Porque ontem, todos os partidos discursaram sobre corrupção, glosando essas modas que hão-de passar de moda, chamadas João Cravinho e Maria José Morgado, em dia de mais novidades sobre os enredos da actual câmara municipal de Lisboa, acabámos todos por assitir em directo à transmissão das vitórias do Benfica em Bucareste e do Braga em Parma, esquecendo-nos do Apito Dourado, do José Veiga e da Parmalat, apesar de ainda vermos em pleno um João Pinto. Aliás, hoje, há sondagens e vê-se como o PS ainda está a vinte pontos de superioridade face ao PSD.

Por isso, prefiro recordar que a Dona Maria da Cunha, prima da Senhora Dona Política e do Senhor Amor Próprio, para parafrasear a antiga, mas não antiquada "Arte de Furtar", obra publicada anonimamente em 1652, com o subtítulo Espelho de Enganos, Teatro de Verdades, Mostrador de Horas Minguadas, Gazua Geral dos Reinos de Portugal, sempre foi dotada de sagacidade hereditária e de modéstia postiça. Criou‑se nas cortes dos grandes Principes, embrulhou‑os a todos. Logo todos falam de política, muitos compõem livros dela e no cabo nenhum a viu,nem sabe de que cor é. Porque a primeira máxima de toda a política do mundo que todos os seus preceitos encerram em dois, como temos dito, o bom para mim e o mau para vós. Ao aceitar a regra de viva quem vence. E vence quem mais pode, e quem mais pode tenha tudo por seu, porque tudo se lhe rende, neste ponto, errou o norte totalmente, porque tratou só do temporal sem pôr a mira no eterno.

Reparo que vivemos em plena ditadura do défice, herdeira daquela ditadura das finanças que levou Salazar ao poder, pelo que corremos o risco de entrarmos em regime de salazarismo democrático, nesse submeter-nos para sobreviver para aguentarmos a bolsa e a vida. O que talvez explique a angústia do principal partido da oposição que, sabedor dos ditames do programa de aplicação do défice da União Europeia, prefere que Sócrates faça o jogo do tratamento de choque e que, na hora certa, o instinto predador gere um novo líder que vá fazer a rodagem do carro ao próximo congresso da Figueira da Foz, nessa Blitzkrieg ensaiada, onde rebus sic stantibus, sempre em nome da alteração anormal das circunstâncias.

Corrupção vem do latim corruptio, acção de romper pelo meio, de rasgar em partes iguais, de ir ao centro da coisa e desintegrá-la. De corrumpere, tornar podre, decompor. Ela começa sempre pelo centro e visa a destruição total do ser. Diz-se de todo o processo de compra do poder, onde o comprador deseja obter parcelas do poder. Trata-se efectivamente de um roubo de poder.
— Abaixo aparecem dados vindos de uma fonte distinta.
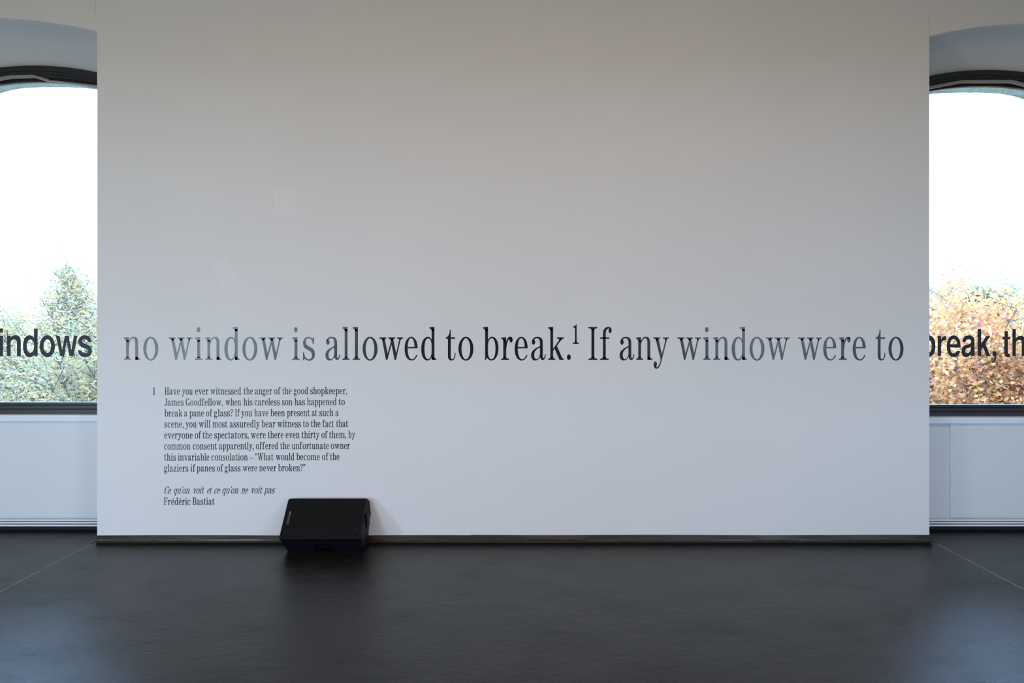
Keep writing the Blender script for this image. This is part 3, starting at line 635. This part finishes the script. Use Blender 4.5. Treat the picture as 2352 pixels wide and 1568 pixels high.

Para Lord Acton o poder tende a corromper e o poder absoluto corrompe absolutamente. O mesmo pessimismo leva-o a dizer que se devia desconfiar do poder mais do que do vício e que a História não é uma teia trançada por mãos inocentes. Entre todas as causas que degradam e desmoralizam os homens, o poder é a mais constante e a mais activa. Entre nós, talvez seja preferível citar Alain, para quem se o poder enlouque, o poder absoluto enlouquece absolutamente.